>> start Input for this task

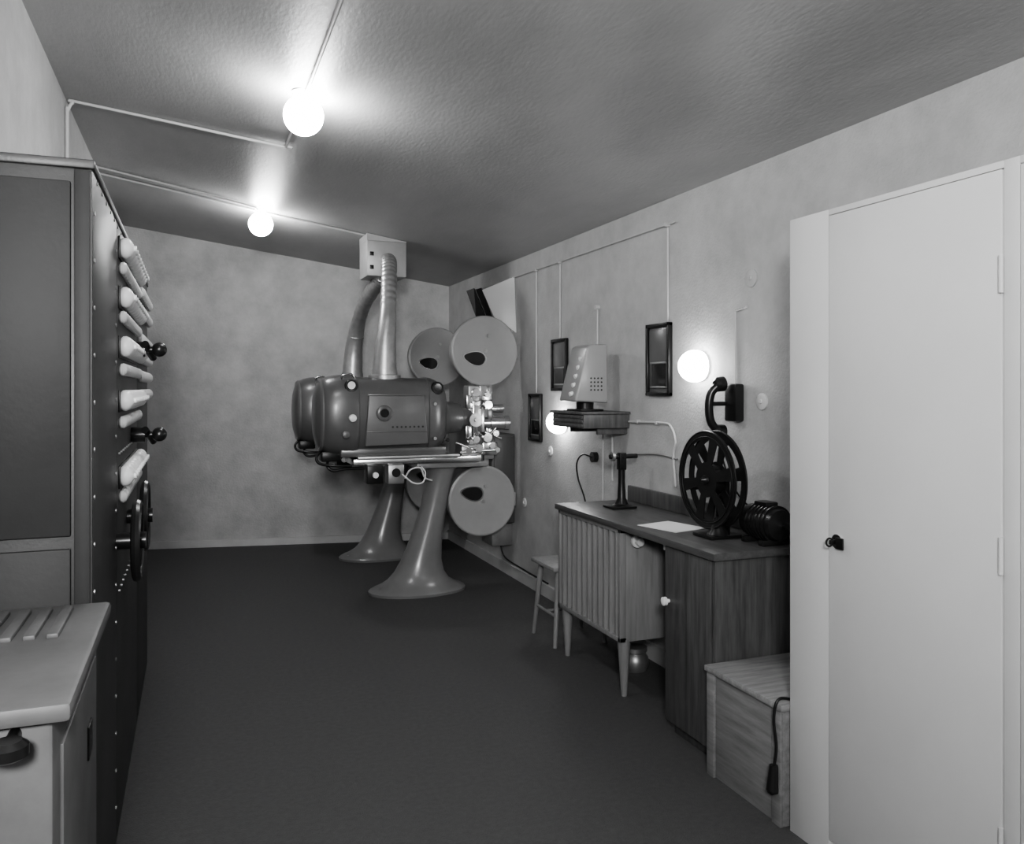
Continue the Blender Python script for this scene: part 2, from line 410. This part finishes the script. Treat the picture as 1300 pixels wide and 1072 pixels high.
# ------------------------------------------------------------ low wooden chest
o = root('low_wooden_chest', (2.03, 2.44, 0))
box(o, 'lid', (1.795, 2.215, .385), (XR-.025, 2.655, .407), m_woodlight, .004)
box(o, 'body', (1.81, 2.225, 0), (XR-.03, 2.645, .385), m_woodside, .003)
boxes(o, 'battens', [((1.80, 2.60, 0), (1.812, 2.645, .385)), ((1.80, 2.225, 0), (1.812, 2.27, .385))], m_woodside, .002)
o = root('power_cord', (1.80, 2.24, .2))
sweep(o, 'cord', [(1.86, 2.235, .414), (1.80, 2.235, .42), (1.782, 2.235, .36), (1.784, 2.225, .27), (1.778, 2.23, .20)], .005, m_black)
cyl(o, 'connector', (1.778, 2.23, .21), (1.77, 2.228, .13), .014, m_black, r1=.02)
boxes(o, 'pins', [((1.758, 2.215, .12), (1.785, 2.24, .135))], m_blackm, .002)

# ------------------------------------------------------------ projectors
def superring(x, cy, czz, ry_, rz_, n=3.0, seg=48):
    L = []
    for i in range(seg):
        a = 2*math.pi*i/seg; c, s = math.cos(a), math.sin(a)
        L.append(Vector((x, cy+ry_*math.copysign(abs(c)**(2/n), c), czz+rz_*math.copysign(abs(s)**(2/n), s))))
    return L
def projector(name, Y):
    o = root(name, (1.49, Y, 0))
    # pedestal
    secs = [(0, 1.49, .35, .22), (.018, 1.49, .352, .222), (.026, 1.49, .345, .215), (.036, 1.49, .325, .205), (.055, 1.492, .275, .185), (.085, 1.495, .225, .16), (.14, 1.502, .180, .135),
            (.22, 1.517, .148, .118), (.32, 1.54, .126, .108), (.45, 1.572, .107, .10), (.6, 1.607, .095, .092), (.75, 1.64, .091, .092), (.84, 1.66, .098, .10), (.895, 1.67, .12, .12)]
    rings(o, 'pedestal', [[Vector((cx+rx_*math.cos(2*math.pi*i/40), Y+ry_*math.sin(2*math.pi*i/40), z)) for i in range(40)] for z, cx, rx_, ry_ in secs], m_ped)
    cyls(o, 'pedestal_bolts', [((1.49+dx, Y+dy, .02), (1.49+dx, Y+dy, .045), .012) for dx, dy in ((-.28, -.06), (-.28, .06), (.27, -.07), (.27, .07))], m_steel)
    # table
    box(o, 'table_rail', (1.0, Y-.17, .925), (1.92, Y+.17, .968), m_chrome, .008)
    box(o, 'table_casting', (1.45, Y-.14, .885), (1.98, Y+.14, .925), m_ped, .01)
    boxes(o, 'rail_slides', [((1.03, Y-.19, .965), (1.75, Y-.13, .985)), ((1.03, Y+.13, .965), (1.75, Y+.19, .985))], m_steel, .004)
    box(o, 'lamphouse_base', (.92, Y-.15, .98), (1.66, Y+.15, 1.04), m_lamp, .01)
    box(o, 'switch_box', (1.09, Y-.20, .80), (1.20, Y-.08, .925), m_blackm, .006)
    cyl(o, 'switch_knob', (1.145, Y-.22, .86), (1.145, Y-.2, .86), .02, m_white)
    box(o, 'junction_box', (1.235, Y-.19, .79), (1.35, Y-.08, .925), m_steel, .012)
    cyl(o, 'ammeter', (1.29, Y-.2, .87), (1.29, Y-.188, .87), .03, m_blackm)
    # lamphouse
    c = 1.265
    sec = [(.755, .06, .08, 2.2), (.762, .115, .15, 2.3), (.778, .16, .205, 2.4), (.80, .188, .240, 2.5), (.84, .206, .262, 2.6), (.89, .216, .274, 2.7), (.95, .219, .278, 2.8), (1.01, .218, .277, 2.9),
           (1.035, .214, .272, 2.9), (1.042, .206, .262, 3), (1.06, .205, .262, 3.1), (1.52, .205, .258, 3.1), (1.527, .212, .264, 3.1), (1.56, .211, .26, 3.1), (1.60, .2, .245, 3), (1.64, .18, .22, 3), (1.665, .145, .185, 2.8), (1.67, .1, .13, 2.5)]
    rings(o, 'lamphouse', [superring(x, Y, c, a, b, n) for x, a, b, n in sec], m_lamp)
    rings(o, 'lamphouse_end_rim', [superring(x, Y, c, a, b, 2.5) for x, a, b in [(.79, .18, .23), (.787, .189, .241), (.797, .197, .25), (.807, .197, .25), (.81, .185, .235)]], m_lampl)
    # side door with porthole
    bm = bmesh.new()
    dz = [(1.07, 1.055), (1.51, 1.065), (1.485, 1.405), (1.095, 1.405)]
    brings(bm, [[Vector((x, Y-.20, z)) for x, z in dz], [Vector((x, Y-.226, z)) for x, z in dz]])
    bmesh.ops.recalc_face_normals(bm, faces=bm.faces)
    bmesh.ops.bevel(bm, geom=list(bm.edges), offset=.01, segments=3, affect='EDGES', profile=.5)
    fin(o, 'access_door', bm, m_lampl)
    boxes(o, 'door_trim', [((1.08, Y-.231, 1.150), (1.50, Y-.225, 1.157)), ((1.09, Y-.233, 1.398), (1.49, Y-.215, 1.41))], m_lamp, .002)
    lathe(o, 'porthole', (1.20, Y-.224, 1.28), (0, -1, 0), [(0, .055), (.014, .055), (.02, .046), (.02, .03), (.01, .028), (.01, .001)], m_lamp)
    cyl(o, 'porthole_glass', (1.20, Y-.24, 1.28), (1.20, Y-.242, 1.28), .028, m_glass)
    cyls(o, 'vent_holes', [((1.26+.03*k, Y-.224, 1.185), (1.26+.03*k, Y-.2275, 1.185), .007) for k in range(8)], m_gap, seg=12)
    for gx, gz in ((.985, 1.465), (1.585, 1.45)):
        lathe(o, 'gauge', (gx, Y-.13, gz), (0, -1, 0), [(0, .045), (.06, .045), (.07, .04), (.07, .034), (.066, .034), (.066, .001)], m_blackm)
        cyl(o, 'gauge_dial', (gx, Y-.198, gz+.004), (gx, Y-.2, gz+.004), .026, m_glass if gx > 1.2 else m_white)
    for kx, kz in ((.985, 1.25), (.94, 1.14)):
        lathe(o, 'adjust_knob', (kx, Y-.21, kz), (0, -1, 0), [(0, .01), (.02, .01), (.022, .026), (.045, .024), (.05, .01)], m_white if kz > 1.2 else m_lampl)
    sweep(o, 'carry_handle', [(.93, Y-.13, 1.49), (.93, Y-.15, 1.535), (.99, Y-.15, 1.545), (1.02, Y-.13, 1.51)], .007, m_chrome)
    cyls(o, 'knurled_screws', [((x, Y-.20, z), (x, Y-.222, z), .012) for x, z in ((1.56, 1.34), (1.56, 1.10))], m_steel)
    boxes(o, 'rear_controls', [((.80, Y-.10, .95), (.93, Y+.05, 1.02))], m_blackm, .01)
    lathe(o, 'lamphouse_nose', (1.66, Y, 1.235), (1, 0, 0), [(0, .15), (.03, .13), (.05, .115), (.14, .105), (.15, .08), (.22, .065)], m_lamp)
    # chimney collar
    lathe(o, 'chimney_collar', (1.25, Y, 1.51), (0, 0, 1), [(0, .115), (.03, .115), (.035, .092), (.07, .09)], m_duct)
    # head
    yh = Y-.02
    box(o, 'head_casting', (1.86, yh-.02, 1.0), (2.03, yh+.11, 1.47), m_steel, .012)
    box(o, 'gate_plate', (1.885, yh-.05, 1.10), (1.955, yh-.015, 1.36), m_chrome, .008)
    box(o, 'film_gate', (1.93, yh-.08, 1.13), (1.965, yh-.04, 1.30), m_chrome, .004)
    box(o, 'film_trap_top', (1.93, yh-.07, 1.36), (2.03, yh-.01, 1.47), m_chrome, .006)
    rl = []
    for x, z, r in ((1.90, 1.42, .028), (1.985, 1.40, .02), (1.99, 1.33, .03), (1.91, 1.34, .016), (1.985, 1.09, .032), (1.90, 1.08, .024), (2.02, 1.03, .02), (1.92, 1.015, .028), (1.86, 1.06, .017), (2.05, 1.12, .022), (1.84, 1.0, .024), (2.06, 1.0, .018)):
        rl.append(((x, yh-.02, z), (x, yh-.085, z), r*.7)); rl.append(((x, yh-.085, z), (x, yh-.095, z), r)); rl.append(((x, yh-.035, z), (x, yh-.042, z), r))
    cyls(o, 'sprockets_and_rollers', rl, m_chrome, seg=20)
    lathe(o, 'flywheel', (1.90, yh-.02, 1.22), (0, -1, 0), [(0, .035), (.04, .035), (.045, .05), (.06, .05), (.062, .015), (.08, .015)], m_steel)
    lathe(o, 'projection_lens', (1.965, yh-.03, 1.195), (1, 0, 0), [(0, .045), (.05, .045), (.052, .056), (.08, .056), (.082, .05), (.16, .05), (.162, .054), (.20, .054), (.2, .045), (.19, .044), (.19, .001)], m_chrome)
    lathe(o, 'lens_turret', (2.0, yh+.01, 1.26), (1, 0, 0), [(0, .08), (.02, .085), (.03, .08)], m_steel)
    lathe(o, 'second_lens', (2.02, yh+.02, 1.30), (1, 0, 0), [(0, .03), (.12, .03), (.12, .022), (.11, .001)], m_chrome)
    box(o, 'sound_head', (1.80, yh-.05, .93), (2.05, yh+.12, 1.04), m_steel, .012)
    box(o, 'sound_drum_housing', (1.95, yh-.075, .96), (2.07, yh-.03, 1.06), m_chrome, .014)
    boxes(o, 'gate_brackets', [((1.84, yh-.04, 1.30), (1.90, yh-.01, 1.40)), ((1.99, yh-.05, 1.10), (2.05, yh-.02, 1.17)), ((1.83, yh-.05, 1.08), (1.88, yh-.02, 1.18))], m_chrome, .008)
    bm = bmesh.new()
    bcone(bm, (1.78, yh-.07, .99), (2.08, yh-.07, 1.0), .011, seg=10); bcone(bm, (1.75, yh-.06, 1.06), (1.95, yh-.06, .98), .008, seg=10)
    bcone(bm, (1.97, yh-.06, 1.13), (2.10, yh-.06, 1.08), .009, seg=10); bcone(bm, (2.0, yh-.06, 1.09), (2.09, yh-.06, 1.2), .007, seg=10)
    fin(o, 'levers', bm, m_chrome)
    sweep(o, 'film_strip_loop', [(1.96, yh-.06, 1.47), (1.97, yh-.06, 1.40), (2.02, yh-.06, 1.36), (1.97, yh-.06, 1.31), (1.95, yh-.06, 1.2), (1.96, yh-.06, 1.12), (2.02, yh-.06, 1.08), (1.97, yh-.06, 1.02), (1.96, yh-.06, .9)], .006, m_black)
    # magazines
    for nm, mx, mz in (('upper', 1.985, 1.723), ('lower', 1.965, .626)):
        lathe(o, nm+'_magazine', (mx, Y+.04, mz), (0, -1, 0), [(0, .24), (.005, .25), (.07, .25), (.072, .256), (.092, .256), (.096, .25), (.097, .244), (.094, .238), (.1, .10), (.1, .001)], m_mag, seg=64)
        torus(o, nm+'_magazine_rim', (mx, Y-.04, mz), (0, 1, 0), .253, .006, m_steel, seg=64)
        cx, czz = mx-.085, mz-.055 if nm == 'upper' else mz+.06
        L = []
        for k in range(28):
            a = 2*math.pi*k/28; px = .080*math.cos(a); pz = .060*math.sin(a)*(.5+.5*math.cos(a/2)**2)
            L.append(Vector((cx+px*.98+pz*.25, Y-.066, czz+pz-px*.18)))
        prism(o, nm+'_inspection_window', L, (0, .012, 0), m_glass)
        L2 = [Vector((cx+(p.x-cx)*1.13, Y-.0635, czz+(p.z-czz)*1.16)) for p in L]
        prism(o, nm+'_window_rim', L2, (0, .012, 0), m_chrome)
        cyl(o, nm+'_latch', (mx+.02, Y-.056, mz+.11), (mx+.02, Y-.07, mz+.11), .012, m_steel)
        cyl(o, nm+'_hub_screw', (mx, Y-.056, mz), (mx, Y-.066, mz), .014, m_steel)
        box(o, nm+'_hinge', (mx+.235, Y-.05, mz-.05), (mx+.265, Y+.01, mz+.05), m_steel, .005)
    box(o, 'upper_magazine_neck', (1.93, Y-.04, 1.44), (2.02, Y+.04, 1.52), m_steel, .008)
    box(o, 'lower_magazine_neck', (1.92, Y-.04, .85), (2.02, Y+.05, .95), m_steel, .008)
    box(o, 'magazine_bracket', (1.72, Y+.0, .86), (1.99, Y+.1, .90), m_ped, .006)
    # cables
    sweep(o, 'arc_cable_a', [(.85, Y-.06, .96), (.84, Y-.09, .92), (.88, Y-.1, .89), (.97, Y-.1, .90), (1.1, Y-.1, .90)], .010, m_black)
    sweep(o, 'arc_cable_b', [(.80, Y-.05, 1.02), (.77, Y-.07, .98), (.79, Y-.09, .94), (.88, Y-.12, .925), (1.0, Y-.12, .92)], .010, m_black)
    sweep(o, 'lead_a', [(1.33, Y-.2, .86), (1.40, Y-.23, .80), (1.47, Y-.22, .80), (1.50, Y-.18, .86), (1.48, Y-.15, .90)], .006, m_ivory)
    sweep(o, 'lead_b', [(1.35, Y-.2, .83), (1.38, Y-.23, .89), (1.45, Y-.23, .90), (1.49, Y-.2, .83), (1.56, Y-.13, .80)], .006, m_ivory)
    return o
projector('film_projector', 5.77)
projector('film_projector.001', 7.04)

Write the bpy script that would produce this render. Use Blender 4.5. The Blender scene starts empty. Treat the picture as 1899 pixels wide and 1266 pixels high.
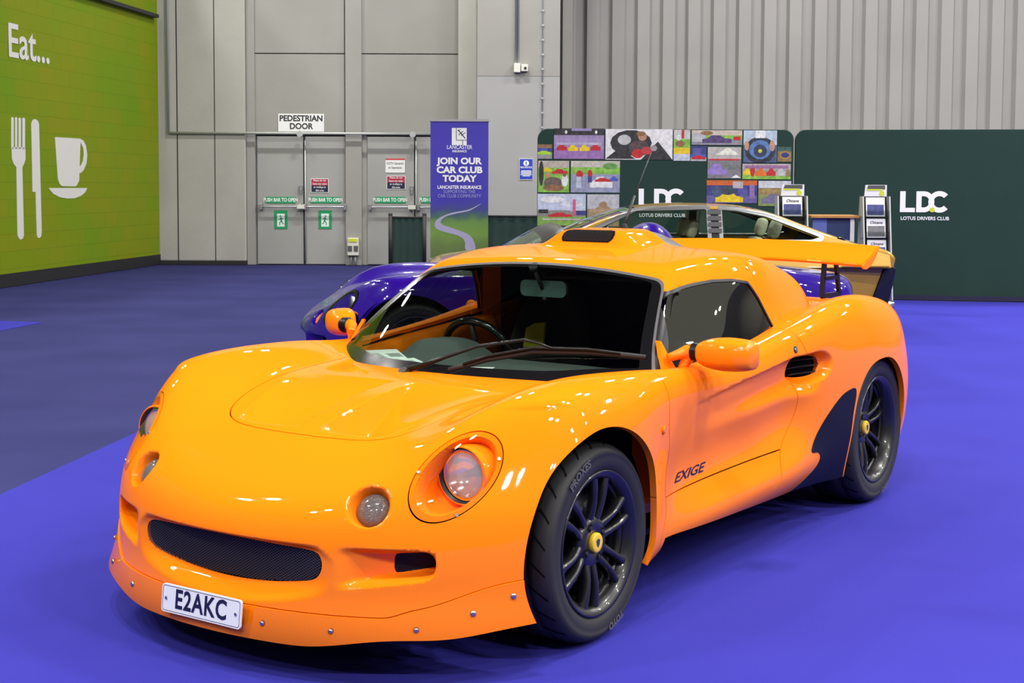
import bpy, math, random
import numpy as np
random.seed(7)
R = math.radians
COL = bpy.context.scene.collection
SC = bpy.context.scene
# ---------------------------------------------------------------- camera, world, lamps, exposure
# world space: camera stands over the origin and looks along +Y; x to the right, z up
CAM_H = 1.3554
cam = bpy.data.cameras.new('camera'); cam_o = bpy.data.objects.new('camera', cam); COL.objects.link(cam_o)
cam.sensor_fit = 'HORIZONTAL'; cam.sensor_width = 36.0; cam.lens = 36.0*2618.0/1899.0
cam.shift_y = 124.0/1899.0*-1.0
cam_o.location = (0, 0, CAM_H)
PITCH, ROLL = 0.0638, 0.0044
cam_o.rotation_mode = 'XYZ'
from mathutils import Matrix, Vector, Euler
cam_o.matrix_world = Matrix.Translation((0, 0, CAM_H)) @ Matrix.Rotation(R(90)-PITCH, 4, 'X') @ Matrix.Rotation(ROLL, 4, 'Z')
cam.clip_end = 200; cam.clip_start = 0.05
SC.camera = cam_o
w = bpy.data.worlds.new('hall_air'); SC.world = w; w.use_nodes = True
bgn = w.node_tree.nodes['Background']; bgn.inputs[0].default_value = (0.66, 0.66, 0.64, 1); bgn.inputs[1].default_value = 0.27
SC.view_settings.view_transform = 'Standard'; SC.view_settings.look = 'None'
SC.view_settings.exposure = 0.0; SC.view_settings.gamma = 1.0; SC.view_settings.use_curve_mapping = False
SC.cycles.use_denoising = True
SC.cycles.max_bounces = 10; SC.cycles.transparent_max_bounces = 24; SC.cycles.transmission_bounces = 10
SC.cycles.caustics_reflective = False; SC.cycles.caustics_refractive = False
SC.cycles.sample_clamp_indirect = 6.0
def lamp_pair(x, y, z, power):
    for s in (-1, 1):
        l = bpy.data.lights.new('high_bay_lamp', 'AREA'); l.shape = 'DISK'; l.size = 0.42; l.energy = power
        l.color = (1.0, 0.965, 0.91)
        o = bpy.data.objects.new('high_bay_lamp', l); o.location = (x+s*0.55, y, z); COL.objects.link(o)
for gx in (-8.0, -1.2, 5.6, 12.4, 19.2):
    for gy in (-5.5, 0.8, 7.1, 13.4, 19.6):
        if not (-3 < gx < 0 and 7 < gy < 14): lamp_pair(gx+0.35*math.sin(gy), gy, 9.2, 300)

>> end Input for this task

Find all lines with "from" in them and copy each one.

Continue the Blender Python script for this scene: part 2, from line 410. This part finishes the script. Treat the picture as 1300 pixels wide and 1072 pixels high.
from mathutils import Matrix, Vector, Euler